Felice chi ha le tue vie nel suo cuore”: questo lo sfondo, tratto dal salmo 84, del corso base triennale per diventare accompagnatori spirituali vocazionali dei giovani e degli adulti, che si conclude questo sabato. Promosso dagli uffici diocesani di Pastorale delle vocazioni e della famiglia e dall’Istituto san Luca per la formazione permanente del clero, il corso era rivolto a laici, consacrati e presbiteri disponibili a condividere il cammino di crescita spirituale dei giovani in ricerca vocazionale, ma anche dei giovani e degli adulti che desiderano vivere la propria vocazione, matrimoniale, religiosa, presbiterale alla luce della Parola di Dio.

«Un percorso sulla scia di alcuni testi di papa Francesco – spiega don Silvano Trincanato, direttore degli uffici diocesani di Pastorale delle vocazioni e della famiglia – che mette a fuoco l’esercizio di discernimento vocazionale dei giovani e della fedeltà degli adulti alla vocazione cui sono chiamati. Le parole del salmo dicono bene qual è l’intento: essere persona che ha sperimentato la felicità della propria scelta a seguito della chiamata del Signore, ma anche mettersi al fianco degli altri perché possano sperimentare a loro volta la presenza del Signore».

Il primo anno ha affrontato il tema dell’accompagnamento dei giovani a discernere la scelta di vita, il secondo il vivere la scelta di vita intrapresa e il terzo il tempo della crisi nella fedeltà alla propria scelta di vita. Un percorso di contenuti e laboratori, testimonianze concrete e momenti di riflessione personale, attento ai diversi carismi e vocazioni nella Chiesa. L’intento era dare ai partecipanti strumenti per il colloquio di aiuto, facendo riferimento anche alla presenza di una comunità umana ed ecclesiale e attingendo alla Scrittura come fonte di rilettura del proprio vissuto o per impostare la propria vita.

«Ora il mio modo di fare servizio è un po’ cambiato – racconta don Sebastiano Bertin, vicario parrocchiale a Montegrotto, Turri e Mezzavia, fra i partecipanti al corso – Sentivo l’esigenza di avere strumenti in più. Ci sono ragazzi che si avvicinano per un accompagnamento vero e proprio, altri con cui si parla di cose personali e profonde e non si possono “inventare” delle risposte.

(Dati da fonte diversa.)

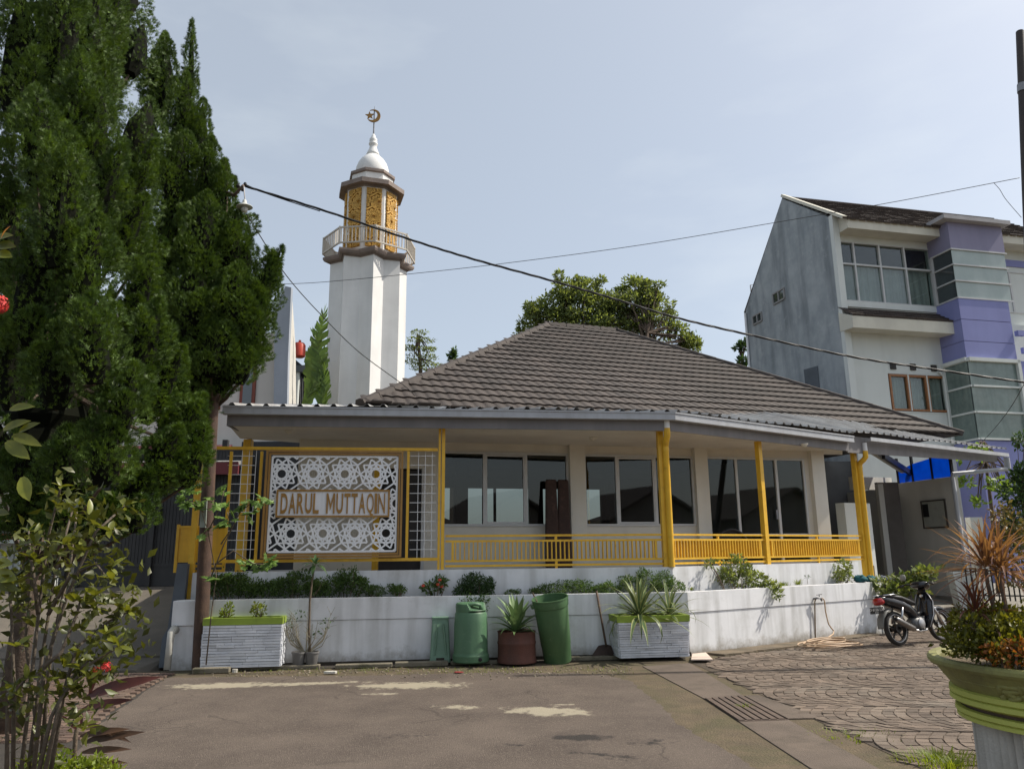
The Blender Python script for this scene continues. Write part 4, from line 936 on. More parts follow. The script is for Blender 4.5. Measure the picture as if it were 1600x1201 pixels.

Le tecniche di ascolto attivo ed efficace aiutano a dare un rimando delicato, non indirizzare ma accompagnare, non essere giudicante, non indagare, utilizzare sfumature diverse nelle parole per non essere troppo diretti, ma per accogliere».

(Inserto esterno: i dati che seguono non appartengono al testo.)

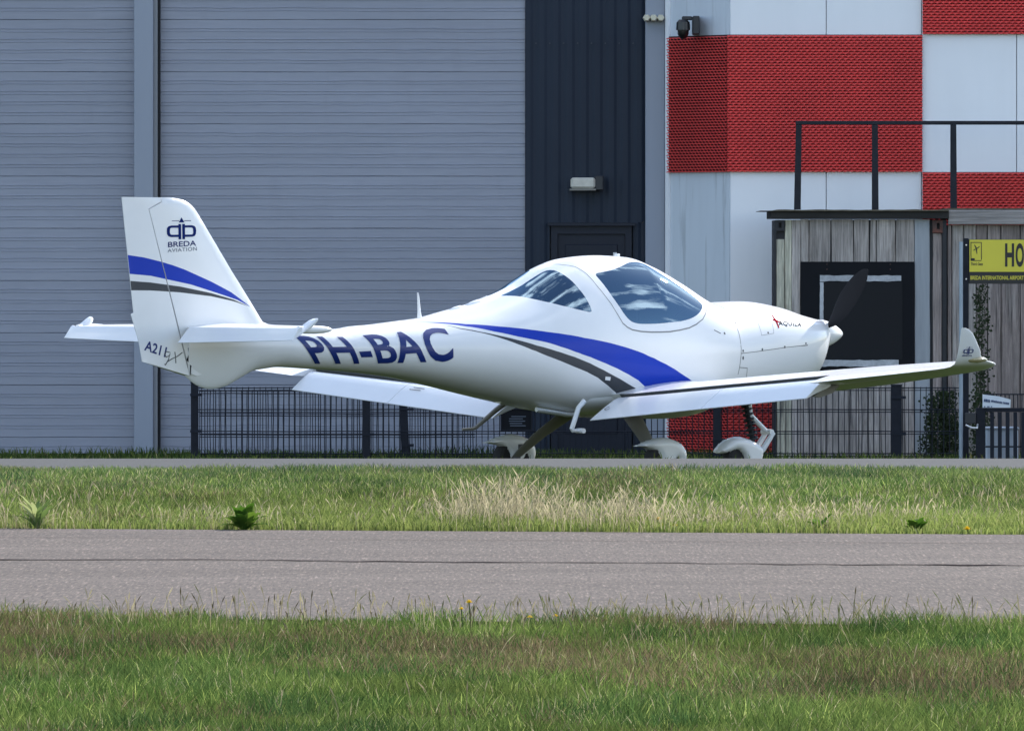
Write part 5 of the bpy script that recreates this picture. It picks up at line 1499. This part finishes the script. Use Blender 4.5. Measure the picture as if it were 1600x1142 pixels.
# ------------------------------------------------------------------ grass
def grass_mat():
    m = bpy.data.materials.new('grass_blades'); m.use_nodes = True
    n, l = m.node_tree.nodes, m.node_tree.links; n.clear()
    out = n.new('ShaderNodeOutputMaterial'); mix = n.new('ShaderNodeMixShader'); mix.inputs[0].default_value = 0.5
    at = n.new('ShaderNodeAttribute'); at.attribute_name = 'tint'
    d = n.new('ShaderNodeBsdfDiffuse'); t = n.new('ShaderNodeBsdfTranslucent')
    l.new(at.outputs['Color'], d.inputs[0]); l.new(at.outputs['Color'], t.inputs[0])
    l.new(d.outputs[0], mix.inputs[1]); l.new(t.outputs[0], mix.inputs[2]); l.new(mix.outputs[0], out.inputs[0])
    return m
M['grass'] = grass_mat()
def vnoise(x, y, f, seed):
    """cheap smooth value noise on arrays"""
    x = x * f + seed * 17.3; y = y * f + seed * 5.7
    xi, yi = np.floor(x).astype(int), np.floor(y).astype(int); fx, fy = x - xi, y - yi
    fx = fx * fx * (3 - 2 * fx); fy = fy * fy * (3 - 2 * fy)
    h = lambda a, b: np.modf(np.abs(np.sin(a * 127.1 + b * 311.7 + seed) * 43758.5453))[0]
    return (h(xi, yi) * (1 - fx) + h(xi + 1, yi) * fx) * (1 - fy) + (h(xi, yi + 1) * (1 - fx) + h(xi + 1, yi + 1) * fx) * fy
gzv = np.vectorize(lambda y: ground_z(0, y))
def blades(name, x, y, h, w, col, bend=0.5, head=None, label=None, dirx=None):
    """three-segment tapered blades as one mesh; head = (width, length share) for seeded tops"""
    n = len(x); z = gzv(y)
    ang = rng.uniform(0, 2 * PI, n); b = bend * h * rng.uniform(.15, 1.0, n)
    dx, dy = np.cos(ang) * b, np.sin(ang) * b
    if dirx is not None: dx = dx + dirx * h
    fa = rng.uniform(-.9, .9, n); wx, wy = np.cos(fa) * w * .5, np.sin(fa) * w * .5
    ts = np.array([0, .45, .8, 1.0]); ws = np.array([1.0, .85, .5, .0])
    if head is not None: ts = np.array([0, .45, 1 - head[1], 1 - head[1] * .55, 1.0]); ws = np.array([.55, .5, .5, head[0], .25])
    rows = []
    k = len(ts)
    P = np.zeros((n, k, 2, 3), dtype=np.float32)
    for j in range(k):
        t = ts[j]; cx = x + dx * t * t; cy = y + dy * t * t; cz = z + h * (t - .18 * bend * t * t)
        for s, sg in ((0, -1), (1, 1)):
            P[:, j, s, 0] = cx + sg * wx * ws[j]; P[:, j, s, 1] = cy + sg * wy * ws[j]; P[:, j, s, 2] = cz
    V = P.reshape(-1, 3)
    base = (np.arange(n) * k * 2)[:, None, None]
    q = np.array([[2 * j, 2 * j + 1, 2 * j + 3, 2 * j + 2] for j in range(k - 1)])[None]
    Fq = (base + q).reshape(-1, 4)
    me = bpy.data.meshes.new(name)
    me.vertices.add(len(V)); me.vertices.foreach_set('co', V.ravel())
    me.loops.add(Fq.size); me.loops.foreach_set('vertex_index', Fq.ravel().astype(np.int32))
    me.polygons.add(len(Fq)); me.polygons.foreach_set('loop_start', np.arange(0, Fq.size, 4, dtype=np.int32))
    me.update(calc_edges=True)
    C = np.ones((n, k, 2, 4), dtype=np.float32)
    C[..., :3] = col[:, None, None, :]
    at = me.color_attributes.new('tint', 'FLOAT_COLOR', 'POINT'); at.data.foreach_set('color', C.ravel())
    me.materials.append(M['grass'])
    o = bpy.data.objects.new(name, me)
    return link(o, kind='stuff', label=label)
def scatter(n, y0, y1, spread, wide=0.0):
    y = rng.uniform(y0, y1, n); x = rng.uniform(-1, 1, n) * (y * 800 / 15600 * spread + .2)
    if wide:                                           # thinner cover on both sides of the part that is seen
        k = rng.random(n) < .16; x = np.where(k, np.sign(x) * (y * 800 / 15600 * spread + .2 + rng.uniform(0, wide, n)), x)
    return x, y
G0 = np.array([0.064, 0.108, 0.026]); G1 = np.array([0.118, 0.158, 0.042]); G2 = np.array([0.028, 0.066, 0.024])
DRY = np.array([0.36, 0.31, 0.19]); BRN = np.array([0.15, 0.105, 0.065]); YG = np.array([0.26, 0.30, 0.085]); BLUEG = np.array([0.075, 0.125, 0.075])
def mixc(a, b, t): return a * (1 - t)[:, None] + b * t[:, None]
def colours(x, y, dry=.06, brown=.25, yellow=.2):
    n = len(x); r = rng.random(n)
    c = mixc(np.tile(G0, (n, 1)), np.tile(G1, (n, 1)), np.clip(vnoise(x, y, 1.6, 3) * 1.2 - .1 + rng.normal(0, .2, n), 0, 1))
    c = mixc(c, np.tile(G2, (n, 1)), np.clip(vnoise(x, y * .5, 2.8, 8) * 1.5 - .7, 0, 1))
    c = mixc(c, np.tile(YG, (n, 1)), (rng.random(n) < yellow) * rng.uniform(.3, 1, n))
    bp = np.clip(vnoise(x, y * .45, .9, 21) * .6 + vnoise(x, y * .6, 2.7, 22) * .4 - .45, 0, 1) * 4
    c = mixc(c, np.tile(BRN, (n, 1)), np.clip((rng.random(n) < brown * bp) * rng.uniform(.5, 1, n), 0, 1))
    c = mixc(c, np.tile(DRY, (n, 1)), (rng.random(n) < dry) * rng.uniform(.4, 1, n))
    c = c * (.62 + .45 * vnoise(x, y * .4, 1.2, 61) + .35 * vnoise(x, y * .6, 4.2, 62))[:, None]
    return (c * rng.uniform(.65, 1.35, n)[:, None]).astype(np.float32)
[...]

Una buona opportunità per chi opera nella pastorale giovanile o della famiglia, un’occasione che è formazione personale, ma anche in preparazione a un servizio da svolgere. «Il primo lavoro da fare – sottolinea infatti Michela Carraro, che ha partecipato al percorso – è su se stessi. Perché sono stata chiamata o posso essere chiamata anch’io? Prima di tutto riscopro alcune risposte personali. Non posso dire a chi mi è davanti la Parola di Dio se prima non ne ho esperienza io. I passaggi principali messi in luce dal corso sono proprio l’ascolto e il riscoprire se stessi alla luce delle Scritture. Nella commissione preparatoria al Sinodo diocesano, di cui faccio parte, la capacità di ascolto e di aiutare le persone a esprimere al meglio il bisogno che hanno di ricerca è essenziale».

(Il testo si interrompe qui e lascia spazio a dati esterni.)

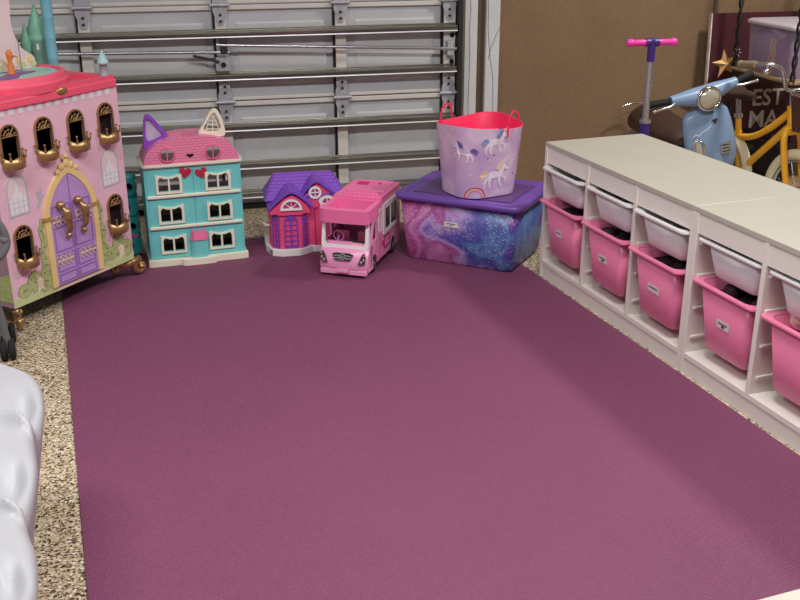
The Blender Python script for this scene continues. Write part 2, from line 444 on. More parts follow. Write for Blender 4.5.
for k in (1, 2, 3):
    for x in ST:
        z = ZJ[k]
        h = MB('galv_dull')
        pts = [(x - 0.012, z - 0.095), (x + 0.012, z - 0.095), (x + 0.034, z - 0.03), (x + 0.034, z - 0.004), (x - 0.034, z - 0.004), (x - 0.034, z - 0.03)]
        h.poly(pts, 0.006, M=ff(-0.031))
        h.poly([(px_, 2 * z - pz_) for px_, pz_ in pts], 0.006, M=ff(-0.031))
        h.cyl((x - 0.045, -0.042, z), (x + 0.045, -0.042, z), 0.009, n=10)
        for dz in (-0.075, -0.045, 0.045, 0.075):
            h.cyl((x, -0.036, z + dz), (x, -0.043, z + dz), 0.007, 'steel_dark', n=8)
        h.build('hinge', door, bevel=0.001)
# lock bars, latch plate and guide
b = MB('silver'); xl = ST[4]
b.cyl((X0, -0.075, 0.835), (xl + 0.03, -0.075, 0.787), 0.0075); b.cyl((xl - 0.03, -0.085, 0.822), (X1 - 0.01, -0.075, 0.768), 0.0075)
b.build('lock_bar', door)
b = MB('galv_dull').bb(xl - 0.035, xl + 0.035, -0.05, -0.03, 0.695, 0.76); b.cyl((xl, -0.05, 0.725), (xl, -0.058, 0.725), 0.012, 'black')
b.bb(xl - 0.012, xl + 0.022, -0.09, -0.05, 0.78, 0.85, 'steel_dark')
b.build('lock_plate', door, bevel=0.002)
b = MB('steel_dark')
b.tube([(xl - 0.14, -0.075, 0.775), (xl - 0.08, -0.07, 0.76), (xl - 0.02, -0.06, 0.74)], 0.006)
b.build('lock_arm', door)
b = MB('galv_dull').bb(ST[6] - 0.018, ST[6] + 0.014, -0.075, -0.03, 0.735, 0.805)
for z in (0.70, 0.83): b.cyl((ST[6] + 0.016, -0.03, z), (ST[6] + 0.016, -0.034, z), 0.012, 'black', n=12)
b.build('bar_guide', door, bevel=0.002)
# track
tr = MB('steel_dark'); tr.M = DM
tr.bb(X1 + 0.002, X1 + 0.022, -0.075, 0.03, 0, 2.4); tr.bb(X1 + 0.022, X1 + 0.034, -0.075, -0.05, 0, 2.4, 'galv')
struct(tr.build('trim_1'))
t = MB('trim_white'); t.M = DM
t.bb(X1 + 0.036, X1 + 0.118, -0.015, 0.12, 0, 2.4)
struct(t.build('trim_2', bevel=0.003))
t = MB('trim_brown'); t.M = DM; t.bb(X1 + 0.118, X1 + 0.162, 0.005, 0.12, 0, 2.4); struct(t.build('trim_3'))
t = MB('trim_white'); t.M = DM; t.bb(X1 + 0.162, X1 + 0.235, -0.02, 0.03, 0, 2.4); struct(t.build('trim_4', bevel=0.003))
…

«Il lavoro non si fa mai a due – conclude suor Luciana Giacobbe, delle Clarisse di Montagnana, anche lei fra i partecipanti – ma a tre, con il Signore che dà fiducia. Il percorso mi sta accompagnando nella vita di comunità con le altre suore, ma anche nell’accogliere le persone che vengono da noi. Una persona può accompagnare nella misura in cui ha fatto un cammino interiore con tutte le fatiche dei passaggi obbligatori che ci sono nella vita».

Sentinelle

«Il prossimo anno lanceremo il percorso insieme anche alla Pastorale dei giovani – afferma don Trincanato – Ci sembra adatto alla formazione dei testimoni nel cosiddetto Progetto Simbolo. Chi ha fatto il percorso può diventare, nel territorio, una presenza attenta per accompagnare le domande vocazionali, ma anche avere uno sguardo vigile sulle persone, anche su quelle un po’ nascoste, ma bisognose di una parola, di un dialogo. Mentre per il consacrato l’accompagnamento spirituale è qualcosa di ben definito, per il laico non è così scontato. In realtà ci sarà sempre più bisogno di questo spazio, anche nella quotidianità. Il laico può diventare sentinella attenta nella comunità».